Write out exactly, please, the lines from the one containing "add_blades(mb,P[k],h[k],w_[k],le[k],az[k],2,c0[k],c1[k],r=r)" to the end of the material.

** start **

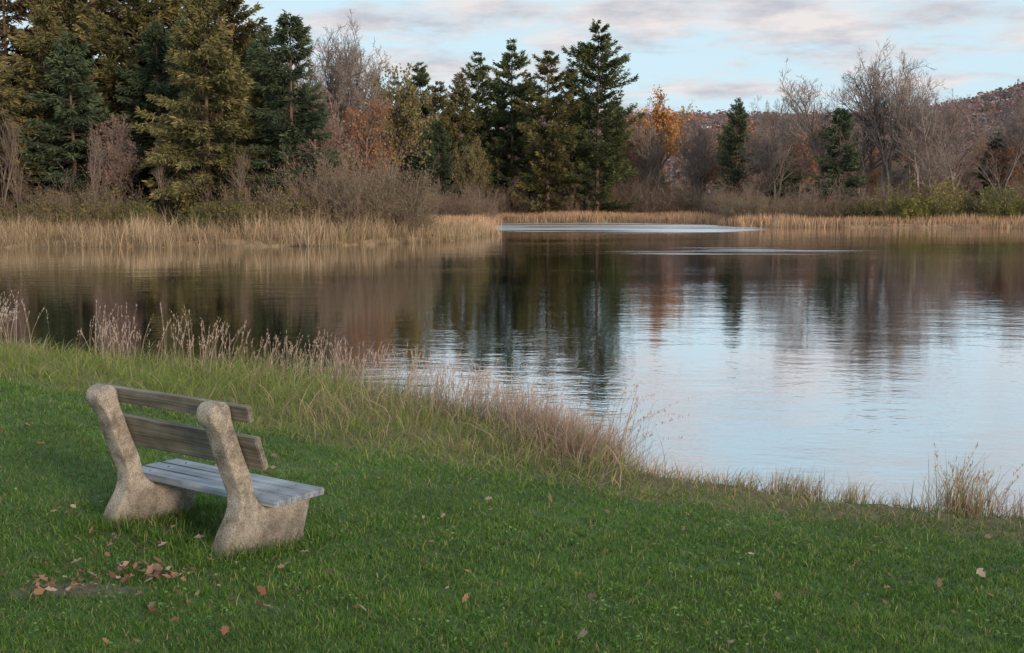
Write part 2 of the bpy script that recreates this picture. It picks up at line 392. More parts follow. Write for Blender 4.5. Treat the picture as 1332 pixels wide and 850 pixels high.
for x,y,h,k,i,ws in[(-13.8,140,16.5,'pine',1,.9),(-11.2,142,18.4,'pine',0,.85),(-8.7,138,15.8,'fspruce',2,.8),(-6.3,140,17.2,'fspruce',1,.8),(-4.1,142,19.6,'pine',1,.85),(-1.6,145,17.6,'fspruce',0,.8),(0,141,21.0,'pine',1,.9),(2.0,146,17.5,'fspruce',0,.8),(4.1,134,18.9,'fspruce',2,.92),(7.2,142,18.2,'pine',0,.75),(9.9,135,22.3,'pine',2,.9),(12.8,145,14.5,'pine',1,.8)]:
    place('pine_tree',CON[k][i],x,y,h,{'pine':20,'fspruce':18}[k]*(1.05 if (i==2 and k=='pine') else 1),ws)
place('spruce_tree',CON['spruce'][0],25.6,133,13.4,13,.72)
place('spruce_tree',CON['spruce'][1],33.2,118,11.2,13,1.05)
place('spruce_tree',CON['spruce'][0],52,125,9,13,1.0)
for x,y,h,i,ws in[(-16.8,95,17.6,0,.8),(-14.9,97,17.2,2,.9),(-12.9,94,15.5,1,.8),(-19,98,16.5,2,.8),(29.8,130,14.4,1,.9),(27.6,128,11,2,.9),(32.8,120,16.6,0,1.0),(40.2,125,19.6,2,.95),(37.9,127,17.6,1,.9),(42.4,122,17,2,.8),(43.3,117,14,3,1),(46.2,120,13.5,1,1),(49.5,118,12,0,1.1),(53.5,121,13,1,1),(58,117,13,3,1),(36,131,13,1,.9),(22.3,140,12.5,1,.9),(17.3,146,13,2,.8)]:
    place('bare_tree',BARE[i],x,y,h,14 if i==3 else 16,ws)
for x,y,h,i in[(-30.5,69,8.2,0),(-29.6,69.5,7.0,1),(-24.6,68,7.0,1),(-16.2,68,6.0,0),(-20.5,68.5,5.6,1)]: place('bare_tree',SNAG[i],x,y,h,9,.7)
place('maple_tree',RUST[2],19.2,150,15.6,12,.85)
place('maple_tree',RUST[0],15.3,152,11.5,11,.9)
place('maple_tree',RUST[1],-13.4,84,10.4,11,.9)
place('maple_tree',RUST[0],-11.6,88,9.6,11,.9)
place('maple_tree',RUST[0],-21,76,8.5,11,.9)
place('maple_tree',RUST[1],-24.8,72,7.5,11,.9)
place('oak_tree',OLIVE[0],-10.6,101,13.4,12,.8)
place('oak_tree',OLIVE[0],-13.5,108,13.5,12,.9)
woods=bpy.data.objects.new('distant_woods',None);sc.collection.objects.link(woods)
for n_,x0,x1,y0,y1,h0_,h1_,fam in[(80,-16,105,148,190,8,12.5,'mix'),(60,-20,150,190,290,9,14,'mix'),(30,-95,-26,92,125,9,15,'left'),(16,-27,-15,98,125,9,12.5,'left'),(26,-120,-55,62,95,10,16,'left'),(36,20,110,112,150,5,9,'low'),(26,-22,-2,128,160,6,11,'dk')]:
    for j in range(n_):
        x=R2.uniform(x0,x1);y=R2.uniform(y0,y1);h=R2.uniform(h0_,h1_)
        q=R2.random()
        if fam=='mix': me,hh=(R2.choice([RUST[0],RUST[1],RUST[1]]),11) if q<.66 else ((R2.choice(BARE[:3]),16) if q<.9 else (R2.choice(CON['spruce']),13))
        elif fam=='left': me,hh=(R2.choice(CON['gold']+CON['spruce']),13.5) if q<.5 else ((R2.choice(RUST[:2]),11) if q<.75 else (R2.choice(BARE[:3]),16))
        elif fam=='dk': me,hh=(R2.choice(CON['spruce']),13) if q<.6 else (OLIVE[0],12)
        else: me,hh=(R2.choice(RUST[:2]),11) if q<.5 else (R2.choice(BARE[:3]),16)
        place('woods_tree',me,x,y,h,hh,1.1 if fam!='dk' else .8,woods)
def shr(fam,name,h0,x,y,h,ws=1): place(name,R2.choice(fam),x,y,h,h0,ws)
for j in range(64):
    x=R2.uniform(-62,-9);y=R2.uniform(65.5,72)
    shr(SB,'bare_shrub',4,x,y,R2.uniform(2.6,4.8))
for j in range(30):
    x=R2.uniform(-50,-11);y=R2.uniform(64.5,67);shr([SG[1],SG[2],SG[0]],'green_shrub',2.8,x,y,R2.uniform(1.4,2.8),.9)
for x,y,h in[(-8.2,68,4.8),(-9.6,70,5.4),(-7,70,4.2),(-11,67.5,4.4),(-6.3,68.6,3.2),(-9.4,66.5,3.8)]: shr(SW,'willow_shrub',4.5,x,y,h,.85)
for j in range(20): shr(SB,'bare_shrub',4,R2.uniform(-9,-3),R2.uniform(108,130)-0,R2.uniform(2.5,4))
for j in range(56): shr(SB,'bare_shrub',4,R2.uniform(-12,24),R2.uniform(134,144),R2.uniform(2.5,5.5))
for j in range(60):
    x=R2.uniform(20.5,75);shr(SB,'bare_shrub',4,x,R2.uniform(110,119)+(4 if x<25 else 0)-.1*max(0,x-44),R2.uniform(2.5,4.8))
for x,y,h,i in[(38.3,107,4.0,0),(35.8,109,3.4,2),(40.6,109,2.8,2),(44.7,107,3.9,1),(47.5,106,2.6,0),(33.4,109,2.5,1),(50.2,106,3.4,2),(53,105,2.8,0),(57,104,3.7,1),(31,110,2.0,2),(42.6,110,3.0,1),(62,102,3.4,0),(67,101,3.4,1),(46.4,109,3.3,2),(39.4,105.8,2.2,1),(36.9,106.5,2.3,0)]: shr([SG[i]],'green_shrub',2.8,x,y,h,1.0)
for x,y,h in[(24,109,2.8),(27,109.5,2.6),(22.5,111,3),(29,110,2.3)]: shr(SW,'willow_shrub',4.5,x,y,h,1.2)

# ---------------------------------------------------------------- forest on the hill
r=np.random.default_rng(77);mb=MB();n=10500
x=r.uniform(-160,520,n);y=r.uniform(360,740,n);z=height(x,y)
pal=np.array([(.30,.20,.19),(.26,.215,.23),(.40,.23,.16),(.16,.165,.155),(.30,.22,.215)]);ci=r.choice(5,n,p=[.3,.30,.12,.10,.18])  # crown colours lifted and blued, distance haze painted into the palette
hh=r.uniform(6,11,n);m=16
u=rndu(n*m,r);u[:,2]=np.abs(u[:,2])*1.0
cr=np.repeat(np.where(ci==3,2.0,3.0)*r.uniform(.7,1.2,n),m)
P=np.repeat(np.stack([x,y,z+hh*.55],1),m,0)+u*np.stack([cr,cr,np.repeat(hh*.5,m)],1)*r.uniform(.6,1,(n*m,1))
V,F=quads(P,nrm(u+r.normal(0,.4,u.shape)),r.uniform(1.0,2.3,n*m),r)
cc=np.repeat(pal[ci]*r.uniform(.8,1.2,(n,1)),m,0)*r.uniform(.88,1.12,(n*m,1))
mb.add(V,F,np.repeat(cc,4,0),0)
obj('hill_forest',mb.mesh('hill_forest',[M_leaf]))

# ---------------------------------------------------------------- far reeds
r=np.random.default_rng(9)
def scatter(n,x0,x1,y0,y1,cond):
    x=r.uniform(x0,x1,n);y=r.uniform(y0,y1,n);s=sd2(x,y);k=cond(x,y,s);return x[k],y[k],s[k]
mb=MB()
straw=[(.58,.46,.33),(.52,.39,.27),(.68,.55,.40),(.38,.27,.19)]
x,y,s=scatter(180000,-62,2,54,82,lambda x,y,s:(s>-.2)&(s<4.8+1.2*sn(x,y,.3))&(r.uniform(size=len(x))<.3+.7*(sn(x,y,1.3,4.)>-.25)))
n=len(x);P=np.stack([x,y,np.maximum(height(x,y,s),WZ)-.05],1)
patch=np.clip(.5+.5*sn(x,y,.55,2.)+.4*sn(x,y,1.7,1.),0,1.25)
hgt=(.65+1.0*patch)*r.uniform(.45,1.3,n)*np.where(x>-6,.75,1)
c1=pick(straw,n,r)*(0.66+.52*patch)[:,None];c0=c1*np.array([.60,.58,.50])
gr=(r.uniform(size=n)<.12+.3*(x>-12)*(patch<.5)+.2*(patch<.3));c1[gr]=pick([(.28,.26,.12),(.24,.17,.12)],int(gr.sum()),r)
add_blades(mb,P,hgt,r.uniform(.014,.036,n),r.uniform(.02,.7,n),r.uniform(0,6.28,n),2,c0,c1,r=r)
x,y,s=scatter(190000,-14,80,82,136,lambda x,y,s:(s>-.2)&(s<np.where(x<21,30,6.)))
n=len(x);P=np.stack([x,y,np.maximum(height(x,y,s),WZ)-.05],1)
patch=.5+.5*sn(x,y,.25,1.)
hgt=(.65+.6*patch)*r.uniform(.5,1.1,n);c1=pick(straw,n,r)*np.array([1.05,.93,.86])*(0.75+.4*patch)[:,None]
add_blades(mb,P,hgt,r.uniform(.03,.07,n),r.uniform(.02,.4,n),r.uniform(0,6.28,n),2,c1*.65,c1,r=r)
obj('reed_bed',mb.mesh('reed_bed',[M_reed]))

# ---------------------------------------------------------------- lawn
def edgeY(x): return np.interp(x,LE_X,LE_Y)
def lawn_ok(x,y,s,j): return (y<edgeY(x)+.35*sn(x,y,2.3)+j)&(s>.15)
N_=600000
rr=np.exp(r.uniform(math.log(2.6),math.log(19),N_));th=r.uniform(-.72,.72,N_)
x=rr*np.sin(th);y=rr*np.cos(th);s=sd2(x,y)
k=lawn_ok(x,y,s,r.uniform(-.3,1.2,N_));
bareness=np.hypot((x+2.1)/.28,(y-5.36)/.11);k&=~((bareness<1.1+.3*sn(x,y,14))&(r.uniform(size=N_)<.78))
thin=sn(x,y,3.3,8.)+.6*sn(x,y,9,2.);k&=~((thin>.75)&(r.uniform(size=N_)<.55))
x,y,rr,s,thin=x[k],y[k],rr[k],s[k],thin[k];n=len(x);z=height(x,y,s)
tone=.5+.5*sn(x,y,.8,.7);fine=.5+.5*sn(x,y,6.,1.7);mid=.5+.5*sn(x,y,2.1,3.1);tuft=np.clip(sn(x,y,13,4.)+.5*sn(x,y,5,9.),-1,1)
O=np.array([-1.504,5.92]);ld=np.array([.815,-.58]);dd=np.array([.58,.815])
ss=(x-O[0])*ld[0]+(y-O[1])*ld[1];dv=(x-O[0])*dd[0]+(y-O[1])*dd[1]
foot=np.minimum(np.hypot((ss+.06)/.14,(dv-.28)/.36),np.hypot((ss+1.02)/.14,(dv-.28)/.36))
tall=1+1.3*np.exp(-np.maximum(foot-1,0)**2*5)
under=((ss>-1.1)&(ss<.05)&(dv>-.1)&(dv<.7));tall=np.where(under,np.maximum(tall,1.7),tall)
h=r.uniform(.022,.052,n)*(0.65+.35*fine+.25*mid+.35*np.maximum(tuft,0))*tall
hot=r.uniform(size=n)<.02;h[hot]*=1.8
A=np.array([.052,.135,.022]);B=np.array([.155,.295,.042]);Cy=np.array([.27,.32,.085])
mix=np.clip(.30*tone+.2*fine+.35*mid+.2*tuft+.07+r.normal(0,.22,n),0,1)[:,None]
c1=A*(1-mix)+B*mix
q=r.uniform(size=n);yl=q<.04+.05*(thin>.5);c1[yl]=np.array([.38,.31,.17])
yl=(q>.1)&(q<.16+.10*(mid>.75));c1[yl]=Cy
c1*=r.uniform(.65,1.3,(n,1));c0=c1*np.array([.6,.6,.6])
mb=MB();P=np.stack([x,y,z-.004],1)
w_=.0042*np.maximum(1,rr/5.)*r.uniform(.7,1.3,n);le=r.uniform(.1,1.1,n);az=r.uniform(0,6.28,n)
k=rr<7.5
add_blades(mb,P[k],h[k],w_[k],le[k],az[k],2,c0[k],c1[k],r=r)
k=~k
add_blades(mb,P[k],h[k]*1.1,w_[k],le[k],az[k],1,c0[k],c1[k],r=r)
m=14000;rr2=np.exp(r.uniform(math.log(2.8),math.log(9),m));t2=r.uniform(-.7,.7,m);x2=rr2*np.sin(t2);y2=rr2*np.cos(t2)
s2=sd2(x2,y2);k=(sn(x2,y2,1.9,5.)>.1)&lawn_ok(x2,y2,s2,0);x2,y2,s2=x2[k],y2[k],s2[k];m=len(x2)
Nn=nrm(np.stack([r.normal(0,.35,m),r.normal(0,.35,m),np.ones(m)],1))
V,F=quads(np.stack([x2,y2,height(x2,y2,s2)+r.uniform(.02,.045,m)],1),Nn,r.uniform(.012,.024,m),r)
mb.add(V,F,np.repeat(pick([(.11,.22,.045),(.17,.29,.08)],m,r),4,0),0)
obj('lawn_grass',mb.mesh('lawn_grass',[M_grass]))
print('lawn',n,time.time()-T0)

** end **

## [ANSWER IN FULL]
add_blades(mb,P[k],h[k],w_[k],le[k],az[k],2,c0[k],c1[k],r=r)
k=~k
add_blades(mb,P[k],h[k]*1.1,w_[k],le[k],az[k],1,c0[k],c1[k],r=r)
m=14000;rr2=np.exp(r.uniform(math.log(2.8),math.log(9),m));t2=r.uniform(-.7,.7,m);x2=rr2*np.sin(t2);y2=rr2*np.cos(t2)
s2=sd2(x2,y2);k=(sn(x2,y2,1.9,5.)>.1)&lawn_ok(x2,y2,s2,0);x2,y2,s2=x2[k],y2[k],s2[k];m=len(x2)
Nn=nrm(np.stack([r.normal(0,.35,m),r.normal(0,.35,m),np.ones(m)],1))
V,F=quads(np.stack([x2,y2,height(x2,y2,s2)+r.uniform(.02,.045,m)],1),Nn,r.uniform(.012,.024,m),r)
mb.add(V,F,np.repeat(pick([(.11,.22,.045),(.17,.29,.08)],m,r),4,0),0)
obj('lawn_grass',mb.mesh('lawn_grass',[M_grass]))
print('lawn',n,time.time()-T0)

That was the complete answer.